Bank of America Corp. (NYSE: BAC) has agreed to pay $2.5 million and make changes to report suspected conduct to the federal government. Jill Westmoreland Rose, U.S. Attorney for the Western District of North Carolina, announced the settlement Friday.

The settlement resolves a U.S. investigation into trading activity by the bank’s “swaps desk” in New York City. Bank employees were trading ahead of block future trades with counterparties and then obstructed the CME Group’s investigation of the trading from 2009 to 2010.

Bank of America’s settlement with the U.S. was reached in 2015 and announced today alongside an announcement from the U.S. Commodity Futures Trading Commission on its settlement with Merrill, Lynch, Pierce, Fenner & Smith Inc. The CFTC was investigating Merrill Lynch’s supervision and recordkeeping failures related to the bank’s trading activity.

“The settlement underscores the expectation that everyone, from Wall Street to main street, act honestly and ethically in their financial transactions,” Rose said in a statement. “The financial system depends on the integrity of everyone involved in it.
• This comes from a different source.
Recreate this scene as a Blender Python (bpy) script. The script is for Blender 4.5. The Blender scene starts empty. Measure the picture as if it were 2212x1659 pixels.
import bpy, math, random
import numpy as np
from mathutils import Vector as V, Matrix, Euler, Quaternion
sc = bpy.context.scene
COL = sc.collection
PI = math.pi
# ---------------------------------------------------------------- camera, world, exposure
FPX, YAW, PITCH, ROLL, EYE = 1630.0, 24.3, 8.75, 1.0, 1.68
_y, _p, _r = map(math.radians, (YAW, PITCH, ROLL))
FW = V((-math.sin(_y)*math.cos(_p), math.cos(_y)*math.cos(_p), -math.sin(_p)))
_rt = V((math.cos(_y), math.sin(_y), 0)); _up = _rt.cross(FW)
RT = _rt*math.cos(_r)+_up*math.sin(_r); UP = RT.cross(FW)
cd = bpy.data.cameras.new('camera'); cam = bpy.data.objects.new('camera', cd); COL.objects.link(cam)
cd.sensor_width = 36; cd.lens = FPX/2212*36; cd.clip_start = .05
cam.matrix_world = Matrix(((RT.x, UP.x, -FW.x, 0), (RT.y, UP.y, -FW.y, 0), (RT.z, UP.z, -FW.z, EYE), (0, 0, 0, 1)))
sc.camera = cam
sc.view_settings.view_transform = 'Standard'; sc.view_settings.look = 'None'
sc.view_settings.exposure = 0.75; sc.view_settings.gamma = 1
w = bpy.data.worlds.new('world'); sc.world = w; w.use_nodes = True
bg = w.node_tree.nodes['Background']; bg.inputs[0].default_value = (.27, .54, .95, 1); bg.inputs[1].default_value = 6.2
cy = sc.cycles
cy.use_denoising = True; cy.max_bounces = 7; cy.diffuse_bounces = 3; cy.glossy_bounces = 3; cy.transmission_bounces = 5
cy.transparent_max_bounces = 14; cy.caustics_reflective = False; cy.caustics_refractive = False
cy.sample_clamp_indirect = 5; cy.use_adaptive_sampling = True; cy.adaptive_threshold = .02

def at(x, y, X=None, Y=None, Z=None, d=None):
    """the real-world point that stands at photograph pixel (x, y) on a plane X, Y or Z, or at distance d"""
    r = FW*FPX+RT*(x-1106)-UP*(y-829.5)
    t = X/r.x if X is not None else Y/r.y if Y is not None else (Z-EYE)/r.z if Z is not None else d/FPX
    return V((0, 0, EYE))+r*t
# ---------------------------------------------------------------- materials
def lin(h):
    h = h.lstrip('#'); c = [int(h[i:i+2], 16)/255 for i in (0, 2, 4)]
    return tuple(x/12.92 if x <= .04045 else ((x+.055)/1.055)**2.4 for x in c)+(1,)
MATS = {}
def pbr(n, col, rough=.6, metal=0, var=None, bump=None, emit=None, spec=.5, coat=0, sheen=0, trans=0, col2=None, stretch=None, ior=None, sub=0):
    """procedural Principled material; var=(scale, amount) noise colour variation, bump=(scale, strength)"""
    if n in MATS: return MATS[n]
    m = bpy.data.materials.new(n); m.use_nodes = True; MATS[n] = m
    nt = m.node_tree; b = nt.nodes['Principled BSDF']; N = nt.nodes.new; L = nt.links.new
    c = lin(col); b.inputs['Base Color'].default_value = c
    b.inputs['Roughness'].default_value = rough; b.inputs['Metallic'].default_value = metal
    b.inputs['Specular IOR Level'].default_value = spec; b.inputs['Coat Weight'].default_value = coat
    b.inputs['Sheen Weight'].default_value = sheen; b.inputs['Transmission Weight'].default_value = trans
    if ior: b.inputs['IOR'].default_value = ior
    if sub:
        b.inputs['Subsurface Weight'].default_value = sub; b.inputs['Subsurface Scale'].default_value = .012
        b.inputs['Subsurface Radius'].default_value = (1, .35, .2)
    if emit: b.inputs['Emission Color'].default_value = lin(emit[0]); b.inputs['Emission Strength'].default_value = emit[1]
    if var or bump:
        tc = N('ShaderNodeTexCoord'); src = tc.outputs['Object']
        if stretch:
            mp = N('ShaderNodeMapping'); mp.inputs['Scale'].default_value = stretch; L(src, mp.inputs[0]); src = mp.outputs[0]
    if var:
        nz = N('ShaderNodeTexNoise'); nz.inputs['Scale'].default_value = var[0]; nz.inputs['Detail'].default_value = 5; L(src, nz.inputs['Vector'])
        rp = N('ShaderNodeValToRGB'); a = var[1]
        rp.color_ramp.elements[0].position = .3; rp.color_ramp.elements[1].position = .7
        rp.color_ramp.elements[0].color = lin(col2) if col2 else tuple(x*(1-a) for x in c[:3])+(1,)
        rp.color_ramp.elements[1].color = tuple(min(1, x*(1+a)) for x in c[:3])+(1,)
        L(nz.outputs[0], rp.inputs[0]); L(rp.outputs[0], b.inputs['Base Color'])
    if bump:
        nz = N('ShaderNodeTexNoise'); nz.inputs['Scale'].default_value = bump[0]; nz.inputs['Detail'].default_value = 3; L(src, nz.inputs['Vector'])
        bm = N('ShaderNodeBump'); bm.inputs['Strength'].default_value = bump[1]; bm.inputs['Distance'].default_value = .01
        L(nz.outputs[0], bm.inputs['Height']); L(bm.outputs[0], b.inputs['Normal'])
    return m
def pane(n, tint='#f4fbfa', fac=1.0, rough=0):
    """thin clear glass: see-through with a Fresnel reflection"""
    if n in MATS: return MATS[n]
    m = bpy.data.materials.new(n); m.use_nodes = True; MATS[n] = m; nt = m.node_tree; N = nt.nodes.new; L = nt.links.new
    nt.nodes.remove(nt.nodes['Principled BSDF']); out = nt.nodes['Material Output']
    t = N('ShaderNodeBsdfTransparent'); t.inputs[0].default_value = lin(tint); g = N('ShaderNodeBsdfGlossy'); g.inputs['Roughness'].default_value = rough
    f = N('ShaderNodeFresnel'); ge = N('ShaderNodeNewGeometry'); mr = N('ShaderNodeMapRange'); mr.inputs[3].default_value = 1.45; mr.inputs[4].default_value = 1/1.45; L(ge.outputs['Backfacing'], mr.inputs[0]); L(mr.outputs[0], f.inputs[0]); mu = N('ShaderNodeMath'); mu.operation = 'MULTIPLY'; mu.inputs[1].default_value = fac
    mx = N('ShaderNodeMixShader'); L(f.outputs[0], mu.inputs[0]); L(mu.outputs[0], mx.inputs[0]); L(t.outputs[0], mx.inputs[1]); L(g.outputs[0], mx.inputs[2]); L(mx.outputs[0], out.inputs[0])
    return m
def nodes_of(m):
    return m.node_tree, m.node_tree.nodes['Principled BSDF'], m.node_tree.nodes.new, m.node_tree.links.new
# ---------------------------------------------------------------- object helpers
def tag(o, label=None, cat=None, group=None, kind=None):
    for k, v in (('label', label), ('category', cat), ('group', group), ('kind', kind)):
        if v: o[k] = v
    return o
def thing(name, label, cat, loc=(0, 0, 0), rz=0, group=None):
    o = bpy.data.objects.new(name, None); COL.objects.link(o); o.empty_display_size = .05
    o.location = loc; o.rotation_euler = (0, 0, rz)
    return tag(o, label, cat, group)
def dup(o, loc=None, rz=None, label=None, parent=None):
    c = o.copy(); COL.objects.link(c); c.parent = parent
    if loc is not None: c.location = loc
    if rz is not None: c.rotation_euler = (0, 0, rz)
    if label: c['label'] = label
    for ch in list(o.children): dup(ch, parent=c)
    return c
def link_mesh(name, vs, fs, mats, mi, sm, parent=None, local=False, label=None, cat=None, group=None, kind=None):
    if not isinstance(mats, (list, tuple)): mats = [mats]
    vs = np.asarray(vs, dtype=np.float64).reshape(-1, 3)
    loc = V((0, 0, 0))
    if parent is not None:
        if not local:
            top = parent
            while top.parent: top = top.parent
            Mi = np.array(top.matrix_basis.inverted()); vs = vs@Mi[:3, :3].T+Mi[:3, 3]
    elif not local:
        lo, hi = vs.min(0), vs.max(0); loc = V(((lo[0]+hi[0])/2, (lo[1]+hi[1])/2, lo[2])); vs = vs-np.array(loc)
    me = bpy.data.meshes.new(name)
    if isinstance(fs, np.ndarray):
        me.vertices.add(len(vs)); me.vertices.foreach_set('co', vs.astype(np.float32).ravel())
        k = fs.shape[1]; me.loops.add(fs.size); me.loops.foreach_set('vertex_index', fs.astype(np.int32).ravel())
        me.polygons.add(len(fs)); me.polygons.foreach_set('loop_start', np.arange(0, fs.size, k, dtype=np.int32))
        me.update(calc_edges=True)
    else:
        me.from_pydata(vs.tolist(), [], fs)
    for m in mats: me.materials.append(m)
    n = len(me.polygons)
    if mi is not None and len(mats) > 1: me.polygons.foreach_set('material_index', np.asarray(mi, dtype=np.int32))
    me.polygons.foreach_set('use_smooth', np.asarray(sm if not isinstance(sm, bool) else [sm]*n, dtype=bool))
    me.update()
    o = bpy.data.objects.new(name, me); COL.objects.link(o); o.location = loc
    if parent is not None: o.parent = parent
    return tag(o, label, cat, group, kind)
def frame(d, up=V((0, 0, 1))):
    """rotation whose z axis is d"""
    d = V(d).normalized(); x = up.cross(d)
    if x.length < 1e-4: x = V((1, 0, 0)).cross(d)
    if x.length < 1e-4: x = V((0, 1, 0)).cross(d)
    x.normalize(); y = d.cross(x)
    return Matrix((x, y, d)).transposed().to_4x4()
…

The settlement reinforces our expectation that firms effectively monitor their employees and deal candidly with all regulators and law enforcement agencies.”

Bank of America admitted at least three former traders on the swaps desk eavesdropped on calls between large financial counterparties and bank salespeople about block futures trades. They then used the information to hedge the bank’s expected risk from those block futures trades.

The traders did not disclose to the bank that they had eavesdropped on the calls, according to the settlement documents. Bank of America retracted its 2010 admission that the traders did not engage in pre-hedging when it learned of the government’s investigation.

The investigation was led by the FBI’s Charlotte Division and the Federal Housing Finance Agency, Office of Inspector General, Northeast Region.

Assistant U.S. Attorneys Daniel Ryan and Taylor Phillips, of the U.S. Attorney’s Office in Charlotte, represented the U.S. in the matter.